When Jordan and I were saving to buy a house, we couldn’t agree on where to keep the money we were slowly stashing away.
Do we keep it in savings? Do we invest it? We couldn’t come to an agreement because though we are both equally knowledgeable, we view risk very differently.
Jordan is riskier than I am, in investments and in life. He found it fun to jump out of a plane and off a bridge, while I get queasy when I’m in too tall of a building.
Exhibit A: Jordan likes risk
When he looks at investment risk he sees the upside. While he acknowledges that things could go badly – and he hates when they do – he embraces the idea that he could win big. He’s an eternal optimist.
I like to pretend that I embrace riskier investing decisions, but deep down I don’t. I’m the person who loses one hand of $5 blackjack and I’m out. For life.
So naturally, as we were saving up, I wanted to keep our money in savings. Jordan was excited about the returns in the market and wanted to put the cash in a low fee Index Fund.
My rationale was: what if we lose it?
His was: what if we lose out?
We didn’t know how long saving for a home would take. We were purchasing in the San Francisco Bay Area, which is notoriously competitive. It could take years to buy (which it did).
So do we lose out on the potential for great returns over a few years? Or do we risk losing some of the money we need for a down payment in pursuit of that great return?
The financial rules for the extreme ends of the spectrum were pretty clear. Emergency fund goes into savings because you always want to have cash on hand. Retirement investing goes into well-diversified investments because it has a longer timeline. If the market crashes, you have more time to recover.
But the middle? We couldn’t find a hard and fast rule for that.
Luckily, a friend’s mom was nice enough to chat with us about our different options. She’s a wealth manager for the uber-wealthy – you know, the people who need to know whether it’s better to buy or lease their private plane. So it really was incredibly nice of her to talk through this question with us.
After speaking with her we decided to leave most of our money in a high yield savings account. But better than that, we also nailed down a 2 question framework that helps us work through where money should be put in the future.
With a short timeline, investing isn’t a great option. While things can go up, they can also go down. If you need that money pretty quickly, there’s a chance you’d have to sell at a low point in the market. The longer the timeline, the more you are able to recover from ups and downs in the market.

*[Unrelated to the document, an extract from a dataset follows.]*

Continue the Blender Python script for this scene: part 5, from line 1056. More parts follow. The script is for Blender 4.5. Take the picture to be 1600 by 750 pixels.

Question 2: What happens if I lose this?
No one wants to lose money. But what is your tolerance for temporarily losing that money? Are you going to have to put off buying a house for a few more years? Will you have to put up with a job that you hate for a few more years?
We’ve used these two questions to navigate how to think about what to do with our money. It’s helped me to step outside of my comfort zone ever so slightly and keep Jordan from gambling away the money that we need sooner, rather than later.
And because they’re really simple questions that aren’t full of financial jargon, it’s easy to talk through them. Which means we stay on the same page with our goals.
For example, with the home that we purchased, we felt like our timeline was pretty short: we wanted to buy the house within 1-3 years, whenever the right place came on the market. Since we needed the money quickly and we wouldn’t be able to buy a home without it, we kept what we needed to for the down payment in a savings account.
Now that we want to buy another house, we’re looking at the same scenario through a different lens. Yes, we’d like to buy another house in the next 2-5 years. Our timeline is still short. But since we already have purchased a home for us to live in and this second home is more of an investment, we both feel more comfortable weathering the market ups and downs.
(Which really means I feel more comfortable weather the ups and downs because Jordan rarely needs convincing.)
If we lose the money for a while, we don’t have to sell during a downturn. We can wait on purchasing an investment property for as long as we need to.
And what about college funds for our future children? It’s invested in a 529 plan because college is a long way away (being that we don’t currently have kids). We have plenty of time to take advantage of market increases and to recover from declines.
Other goals, like our emergency savings, our f-fund, and our vacation savings are sitting in separate high yield savings accounts. We may need them on short notice and we can’t afford to lose them.
There are plenty of investment options out there other than Index Funds and 529’s, and understanding your answer to these questions can help guide where you feel most comfortable putting your money.